In early 1929, Heisenberg and Pauli submitted the first of two papers laying the foundation for relativistic quantum field theory. Also in 1929, Heisenberg went on a lecture tour of China, Japan, India, and the United States. In the spring of 1929, he was a visiting lecturer at the University of Chicago, where he lectured on quantum mechanics.
In 1928, the British mathematical physicist Paul Dirac had derived his relativistic wave equation of quantum mechanics, which implied the existence of positive electrons, later to be named positrons. In 1932, from a cloud chamber photograph of cosmic rays, the American physicist Carl David Anderson identified a track as having been made by a positron.
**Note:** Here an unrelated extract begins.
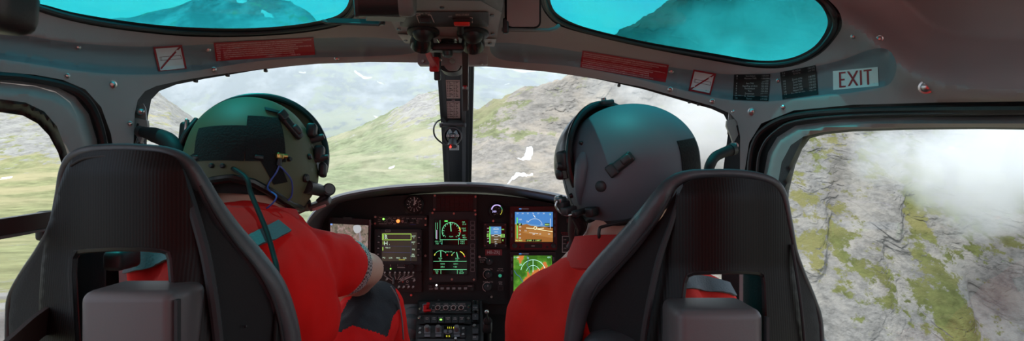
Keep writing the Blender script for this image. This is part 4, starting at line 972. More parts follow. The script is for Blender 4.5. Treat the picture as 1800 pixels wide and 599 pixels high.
def seat(lab, loc, shell, hole, dsh, wingL, wingR, dwing, bolster, brad, pipe, prad, box, scr):
    t = thing('pilot_seat', loc, lab, 'seat')
    sh = sheet('backrest_shell', shell, [hole], dsh, .022, [M_SHELL], t, step=9)
    rim = spl2(hole[:], 1, True)
    hs_ = [(a[0]+(b_[0]-a[0])*j/12, a[1]+(b_[1]-a[1])*j/12) for a, b_ in zip(hole, hole[1:]+hole[:1]) for j in range(12)]
    MB().tube([P(x, y, float(dsh(np.array([x]), np.array([y]))[0])+.008) for x, y in hs_], .006, 8, closed=True, up=(0,1,0)).build('opening_rim', M_BLACK, sh)
    for w_ in (wingL, wingR): sheet('side_wing', w_, [], dwing, .02, [M_WING], t, step=12)
    ptube(bolster, brad).build('side_bolster', M_LEATH, t)
    for k_, p_ in enumerate(pipe): ptube(p_, prad[k_], n=8).build('piping', M_PIPE, t)
    # grey reel cover in the opening
    x0, x1, y0, yb, df, db, dx = box
    zt = Z(y0, df); xl, xr = X(x0, df), X(x1, df)
    mb = MB(); mb.rbox(((xl+xr)/2, (df+db)/2, zt-.17), (xr-xl, db-df, .34), .014, None, 5)
    mb.build('reel_cover', M_COVER, t, 60)
    MB().ribbon([Vector((xr+.004, df+.004, zt-.01)), Vector((xr+.004, df+.004, zt-.33))], (1,0,0), .004, .008, None).build('cover_seam', M_PIPE, t)
    cx = loc[0]; zf = .29
    MB().rbox((cx, loc[1]+.27, .62), (.46,.50,.12), .04).build('seat_cushion', M_LEATH, t)
    MB().rbox((cx, loc[1]+.10, .78), (.42,.10,.40), .04).build('back_cushion', M_LEATH, t)
    ib = (145,.885) if x0 < 900 else (1338,.955)
    MB().rbox((X(*ib), ib[1], .92), (.050,.06,.62), .02).build('inner_bolster', M_WING, t)
    for sx in (-.17,.17): MB().rbox((cx+sx, loc[1]+.27, .425), (.04,.42,.28), .01).build('leg', M_DARK, t)
    for x, y in scr: MB().pcyl(x, y, 2.5, loc[1]+.06, .003, 12).build('screw', M_DSTEEL, t)
    return t
def dA(x, y): x = np.asarray(x, float); y = np.asarray(y, float); return .755+.028*((x-232)/130)**2+np.clip(300-y, 0, 60)*.0002-np.clip(y-440, 0, 300)*.00012
def dAw(x, y): x = np.asarray(x, float); return .80+.11*np.clip((np.abs(x-232)-120)/160, 0, 2)**1.2
shellA = spl2([(70,660),(68,560),(72,470),(84,400),(100,340),(116,294),(134,274),(165,266),(210,264),(260,265),(298,272),(318,290),(334,345),(350,420),(362,500),(372,580),(378,660)], 4)
holeA = [(136,700-45),(130,560),(126,480),(128,452),(136,440),(152,437),(200,434),(250,434),(285,437),(298,442),(302,454),(306,500),(312,560),(322,655)]
SA = seat('black leather pilot seat on the left behind the olive helmet', (X(235,.78),.78,.29), shellA, holeA, dA,
  [(84,405),(66,440),(38,480),(20,515),(15,560),(18,650),(80,650),(80,500)], [(330,300),(350,340),(372,390),(405,430),(445,480),(475,530),(492,590),(500,650),(370,650),(360,500)], dAw,
  [(14,660,.90),(15,560,.90),(19,520,.89),(40,480,.87),(70,437,.84),(92,395,.82),(104,345,.81),(113,300,.805),(128,276,.80),(155,265,.795),(200,261,.795),(250,262,.795),(296,268,.795),(328,286,.80),(351,322,.81),(372,362,.825),(402,408,.85),(440,455,.875),(478,505,.895),(501,560,.905),(512,610,.91),(520,670,.91)],
  [5,5,5,5,6,6,7,8,9,9,9,9,10,13,16,19,22,24,23,20,18,18],
  [[(318,300,.79),(330,335,.785),(346,390,.775),(362,450,.77),(374,520,.765),(383,590,.765),(388,660,.765)], [(124,291,.775),(150,278,.77),(200,274,.765),(260,275,.765),(300,282,.772),(312,292,.78)]], [[6,8,9,9,9,9,9],[2,2.5,3,3,2.5,2]],
  (135,303,513,655,.70,.785,0), ((432,573),))
def dB(x, y): x = np.asarray(x, float); y = np.asarray(y, float); return .845+.03*((x-1285)/110)**2+np.clip(345-y, 0, 60)*.0002-np.clip(y-470, 0, 300)*.00012
def dBw(x, y): x = np.asarray(x, float); return .885+.12*np.clip((np.abs(x-1285)-105)/150, 0, 2)**1.2
shellB = spl2([(1132,660),(1142,590),(1158,500),(1172,430),(1184,380),(1196,336),(1212,318),(1245,312),(1290,312),(1335,317),(1362,328),(1376,352),(1386,400),(1397,460),(1406,530),(1412,600),(1414,660)], 4)
holeB = [(1182,655),(1190,590),(1197,530),(1201,495),(1206,482),(1218,477),(1260,475),(1310,475),(1334,477),(1343,483),(1346,500),(1348,560),(1350,655)]
SB = seat('black leather pilot seat on the right behind the grey helmet', (X(1280,.86),.86,.29), shellB, holeB, dB,
  [(1190,335),(1165,380),(1130,420),(1085,462),(1045,505),(1030,540),(1018,590),(1012,655),(1140,655),(1165,470)], [(1398,455),(1416,490),(1432,530),(1440,570),(1444,655),(1408,655),(1402,540)], dBw,
  [(1000,670,1.0),(1007,600,.995),(1017,545,.985),(1032,507,.97),(1064,468,.95),(1102,426,.925),(1135,386,.905),(1160,350,.89),(1180,323,.885),(1206,309,.88),(1245,305,.88),(1290,305,.88),(1330,310,.88),(1360,321,.88),(1376,342,.885),(1387,390,.885),(1397,440,.89),(1412,482,.90),(1430,526,.915),(1442,570,.925),(1446,670,.925)],
  [15,16,18,20,22,22,20,17,13,10,8,8,8,8,7,6,5,5,5,5,5],
  [[(1194,344,.875),(1180,392,.87),(1160,450,.868),(1144,520,.866),(1132,590,.864),(1126,660,.864)], [(1392,430,.87),(1406,520,.865),(1414,600,.865),(1416,660,.865)]], [[4,5,6,6,6,6],[3,3,3,3]],
  (1191,1345,545,660,.785,.875,0), ())
# leather fold seams on the bolsters
ptube([(352,326,.79),(378,374,.805),(412,424,.83),(448,468,.855),(474,512,.87),(490,560,.88),(498,610,.885)], [2,3,3,3,3,2.5,2], n=8).build('bolster_seam', M_PIPE, SA)
ptube([(1178,345,.865),(1158,380,.875),(1128,418,.895),(1090,460,.92),(1055,497,.94),(1040,525,.95)], [2,2.5,3,3,3,2], n=8).build('bolster_seam', M_PIPE, SB)
# brown adjuster strap at the lower left
tag(MB().ribbon([P(98,552,.80), P(66,574,.76), P(30,606,.72), P(-30,660,.66)], (0,.3,1), .036, .006, None, 4).build('seat_strap', mat('strap_brown', (.04,.02,.016), .6, bump=.2), None, loc=P(50,560,.74)), 'dark brown strap beside the left seat at the lower left corner', 'strap')

# ================================================================== people
def bake(mb, name, m, parent, vox, it=6, smooth=180, zones=None, mats=None):
    o = mb.build(name, m, None, smooth)
    r = o.modifiers.new('r', 'REMESH'); r.mode = 'VOXEL'; r.voxel_size = vox; r.use_smooth_shade = True
    s_ = o.modifiers.new('s', 'SMOOTH'); s_.factor = .5; s_.iterations = it
    dg = bpy.context.evaluated_depsgraph_get(); dg.update()
    me = bpy.data.meshes.new_from_object(o.evaluated_get(dg))
    bpy.data.objects.remove(o)
    k = MB(); k.v = [tuple(v.co) for v in me.vertices]; k.f = [tuple(p.vertices) for p in me.polygons]; k.m = [0]*len(k.f)
    bpy.data.meshes.remove(me)
    if zones: k.m = zones(np.array(k.v), k.f)
    res = k.build(name, mats or m, parent, 180)
    res.data.polygons.foreach_set('use_smooth', [True]*len(res.data.polygons))
    return res
def cap(mb, a, b, r0, r1, n=18):
    a = Vector(a); b = Vector(b)
    mb.ell(a, (r0,)*3, None, n, 10); mb.ell(b, (r1,)*3, None, n, 10)
    mb.cyl(a, b, r0*.99, r1*.99, n)
def chain(mb, pts, rads):
    for (a, b), (r0, r1) in zip(zip(pts, pts[1:]), zip(rads, rads[1:])): cap(mb, a, b, r0, r1)
def folds(o, amp, scale, seed, keep=None):       # cloth folds worked into the mesh
    me = o.data; no = [v.normal.copy() for v in me.vertices]; org = ORG[o.name]
    for v, n_ in zip(me.vertices, no):
        p = (v.co+org); q = Vector((p.x*scale, p.y*scale*.8, p.z*scale*.45))+Vector((seed,)*3)
        f = noise.noise(q)+.5*noise.noise(q*2.3)
        v.co += n_*(f*amp)
    me.update()
SKIN = mat('skin', (.60,.34,.25), .5, bump=.12, bscale=160, var=.08, vscale=20)
SHIRT = mat('red_shirt_cloth', (.80,.012,.010), .8, bump=.18, bscale=500, var=.06, vscale=12, spec=.15)
SHIRT2 = mat('red_jacket_cloth', (.74,.030,.022), .8, bump=.2, bscale=400, var=.07, vscale=12, spec=.15)
TRBLACK = mat('trouser_black', (.016,.016,.019), .7, bump=.4, bscale=250, spec=.3)
HAIR = mat('dark_hair', (.03,.022,.016), .6, bump=.5, bscale=300)

def hand(mb, wrist, d_, palm_n, side, curl=.6):
    """palm with four unequal curled fingers and a thumb off its side"""
    d_ = Vector(d_).normalized(); n_ = Vector(palm_n); n_ = (n_-d_*n_.dot(d_)).normalized(); s_ = d_.cross(n_)*side
    W = Vector(wrist)
    R = Matrix((s_, d_, n_)).transposed()
    mb.ell(W+d_*.05, (.040,.052,.016), R)
    for k, (o_, l_) in enumerate(((-.027,.075),(-.009,.085),(.010,.080),(.027,.062))):
        a = W+d_*(.088-.004*abs(k-1))+s_*o_; pts = [a-d_*.02]; ang = .2; p = a
        for seg in (.42,.33,.25):
            dd = d_*math.cos(ang)+n_*math.sin(ang); pts.append(p); p = p+dd*l_*seg; ang += curl
        pts.append(p); chain(mb, pts, [.010,.0098,.0092,.0082,.0070])
    a = W+d_*.022-s_*.030
    chain(mb, [a, a-s_*.022+d_*.022+n_*.012, a-s_*.028+d_*.048+n_*.022, a-s_*.022+d_*.068+n_*.030], [.014,.0125,.0105,.0085])
def head(mb, C, R):
    f = lambda *q: C+R @ Vector(q)
    mb.ell(f(0,-.005,.012), (.076,.094,.100), R); mb.ell(f(0,.03,-.045), (.060,.068,.070), R)
    mb.ell(f(0,.078,-.088), (.024,.022,.020), R)                                    # chin
    chain(mb, [f(0,.094,.012), f(0,.112,-.026)], [.009,.014])                       # nose
    mb.ell(f(.013,.104,-.03), (.009,.010,.008), R); mb.ell(f(-.013,.104,-.03), (.009,.010,.008), R)
    mb.ell(f(0,.094,-.054), (.022,.010,.006), R); mb.ell(f(0,.092,-.063), (.019,.010,.007), R)   # lips
    for s_ in (-1, 1):
        mb.ell(f(s_*.032,.080,.022), (.024,.012,.008), R)                           # brow
        mb.ell(f(s_*.034,.070,-.022), (.022,.02,.022), R)                           # cheek
        mb.ell(f(s_*.079,-.004,-.012), (.010,.020,.032), R)                         # ear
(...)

In mid-1933, Heisenberg presented his theory of the positron. His thinking on Dirac's theory and further development of the theory were set forth in two papers. The first, "Bemerkungen zur Diracschen Theorie des Positrons" was published in 1934, and the second, "Folgerungen aus der Diracschen Theorie des Positrons", was published in 1936. In these papers Heisenberg was the first to reinterpret the Dirac equation as a "classical" field equation for any point particle of spin ħ/2, itself subject to quantization conditions involving anti-commutators. Thus reinterpreting it as a field equation accurately describing electrons, Heisenberg put matter on the same footing as electromagnetism: as being described by relativistic quantum field equations which allowed the possibility of particle creation and destruction.